*DATA LISTING*
+-------+
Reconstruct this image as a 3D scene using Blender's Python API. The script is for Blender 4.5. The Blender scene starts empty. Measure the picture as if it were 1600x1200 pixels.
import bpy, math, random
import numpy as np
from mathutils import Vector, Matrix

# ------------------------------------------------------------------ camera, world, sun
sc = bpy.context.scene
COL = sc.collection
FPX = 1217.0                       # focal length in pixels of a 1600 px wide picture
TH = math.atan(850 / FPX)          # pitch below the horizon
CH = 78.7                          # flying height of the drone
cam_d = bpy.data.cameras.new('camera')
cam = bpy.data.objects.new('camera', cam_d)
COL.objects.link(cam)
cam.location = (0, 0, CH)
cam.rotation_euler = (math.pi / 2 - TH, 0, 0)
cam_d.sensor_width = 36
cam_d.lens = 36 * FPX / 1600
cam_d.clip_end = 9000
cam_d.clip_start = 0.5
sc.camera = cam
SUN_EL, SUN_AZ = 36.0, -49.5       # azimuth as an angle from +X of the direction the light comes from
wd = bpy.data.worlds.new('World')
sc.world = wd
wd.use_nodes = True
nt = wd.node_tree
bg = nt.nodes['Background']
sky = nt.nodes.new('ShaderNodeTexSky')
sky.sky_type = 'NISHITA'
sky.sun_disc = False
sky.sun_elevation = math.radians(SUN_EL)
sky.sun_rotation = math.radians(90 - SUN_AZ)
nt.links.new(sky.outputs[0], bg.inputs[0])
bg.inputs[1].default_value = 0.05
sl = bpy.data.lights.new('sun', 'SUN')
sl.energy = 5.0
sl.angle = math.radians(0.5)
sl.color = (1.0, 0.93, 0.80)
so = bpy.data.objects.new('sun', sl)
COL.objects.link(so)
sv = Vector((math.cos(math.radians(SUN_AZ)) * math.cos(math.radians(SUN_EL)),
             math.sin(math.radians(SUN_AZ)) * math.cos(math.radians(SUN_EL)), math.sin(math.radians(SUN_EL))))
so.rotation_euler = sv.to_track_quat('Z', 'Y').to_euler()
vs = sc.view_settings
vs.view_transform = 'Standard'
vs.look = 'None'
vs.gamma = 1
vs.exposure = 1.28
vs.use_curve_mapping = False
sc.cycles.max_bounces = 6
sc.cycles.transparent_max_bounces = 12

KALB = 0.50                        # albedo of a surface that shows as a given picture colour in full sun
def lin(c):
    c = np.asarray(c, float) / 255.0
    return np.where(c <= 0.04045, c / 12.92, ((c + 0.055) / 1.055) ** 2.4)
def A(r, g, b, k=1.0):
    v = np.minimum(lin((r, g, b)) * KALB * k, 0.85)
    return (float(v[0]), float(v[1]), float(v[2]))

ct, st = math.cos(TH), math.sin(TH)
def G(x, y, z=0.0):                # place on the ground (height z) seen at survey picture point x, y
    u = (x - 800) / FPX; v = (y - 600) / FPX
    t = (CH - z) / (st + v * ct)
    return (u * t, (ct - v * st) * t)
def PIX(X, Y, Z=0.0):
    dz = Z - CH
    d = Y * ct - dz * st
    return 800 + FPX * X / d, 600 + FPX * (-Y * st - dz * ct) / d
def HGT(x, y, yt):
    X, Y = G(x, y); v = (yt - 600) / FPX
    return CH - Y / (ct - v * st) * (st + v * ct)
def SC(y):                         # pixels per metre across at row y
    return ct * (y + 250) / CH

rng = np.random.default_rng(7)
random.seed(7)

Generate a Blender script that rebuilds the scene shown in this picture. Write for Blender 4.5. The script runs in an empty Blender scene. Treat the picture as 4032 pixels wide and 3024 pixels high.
+-------+
*EXERCISE DETAILS*
Make a verbatim copy of every entry shown above.

*TASK ANSWER*
Reconstruct this image as a 3D scene using Blender's Python API. The script is for Blender 4.5. The Blender scene starts empty. Measure the picture as if it were 1600x1200 pixels.
import bpy, math, random
import numpy as np
from mathutils import Vector, Matrix

# ------------------------------------------------------------------ camera, world, sun
sc = bpy.context.scene
COL = sc.collection
FPX = 1217.0                       # focal length in pixels of a 1600 px wide picture
TH = math.atan(850 / FPX)          # pitch below the horizon
CH = 78.7                          # flying height of the drone
cam_d = bpy.data.cameras.new('camera')
cam = bpy.data.objects.new('camera', cam_d)
COL.objects.link(cam)
cam.location = (0, 0, CH)
cam.rotation_euler = (math.pi / 2 - TH, 0, 0)
cam_d.sensor_width = 36
cam_d.lens = 36 * FPX / 1600
cam_d.clip_end = 9000
cam_d.clip_start = 0.5
sc.camera = cam
SUN_EL, SUN_AZ = 36.0, -49.5       # azimuth as an angle from +X of the direction the light comes from
wd = bpy.data.worlds.new('World')
sc.world = wd
wd.use_nodes = True
nt = wd.node_tree
bg = nt.nodes['Background']
sky = nt.nodes.new('ShaderNodeTexSky')
sky.sky_type = 'NISHITA'
sky.sun_disc = False
sky.sun_elevation = math.radians(SUN_EL)
sky.sun_rotation = math.radians(90 - SUN_AZ)
nt.links.new(sky.outputs[0], bg.inputs[0])
bg.inputs[1].default_value = 0.05
sl = bpy.data.lights.new('sun', 'SUN')
sl.energy = 5.0
sl.angle = math.radians(0.5)
sl.color = (1.0, 0.93, 0.80)
so = bpy.data.objects.new('sun', sl)
COL.objects.link(so)
sv = Vector((math.cos(math.radians(SUN_AZ)) * math.cos(math.radians(SUN_EL)),
             math.sin(math.radians(SUN_AZ)) * math.cos(math.radians(SUN_EL)), math.sin(math.radians(SUN_EL))))
so.rotation_euler = sv.to_track_quat('Z', 'Y').to_euler()
vs = sc.view_settings
vs.view_transform = 'Standard'
vs.look = 'None'
vs.gamma = 1
vs.exposure = 1.28
vs.use_curve_mapping = False
sc.cycles.max_bounces = 6
sc.cycles.transparent_max_bounces = 12

KALB = 0.50                        # albedo of a surface that shows as a given picture colour in full sun
def lin(c):
    c = np.asarray(c, float) / 255.0
    return np.where(c <= 0.04045, c / 12.92, ((c + 0.055) / 1.055) ** 2.4)
def A(r, g, b, k=1.0):
    v = np.minimum(lin((r, g, b)) * KALB * k, 0.85)
    return (float(v[0]), float(v[1]), float(v[2]))

ct, st = math.cos(TH), math.sin(TH)
def G(x, y, z=0.0):                # place on the ground (height z) seen at survey picture point x, y
    u = (x - 800) / FPX; v = (y - 600) / FPX
    t = (CH - z) / (st + v * ct)
    return (u * t, (ct - v * st) * t)
def PIX(X, Y, Z=0.0):
    dz = Z - CH
    d = Y * ct - dz * st
    return 800 + FPX * X / d, 600 + FPX * (-Y * st - dz * ct) / d
def HGT(x, y, yt):
    X, Y = G(x, y); v = (yt - 600) / FPX
    return CH - Y / (ct - v * st) * (st + v * ct)
def SC(y):                         # pixels per metre across at row y
    return ct * (y + 250) / CH

rng = np.random.default_rng(7)
random.seed(7)

Generate a Blender script that rebuilds the scene shown in this picture. Write for Blender 4.5. The script runs in an empty Blender scene. Treat the picture as 4032 pixels wide and 3024 pixels high.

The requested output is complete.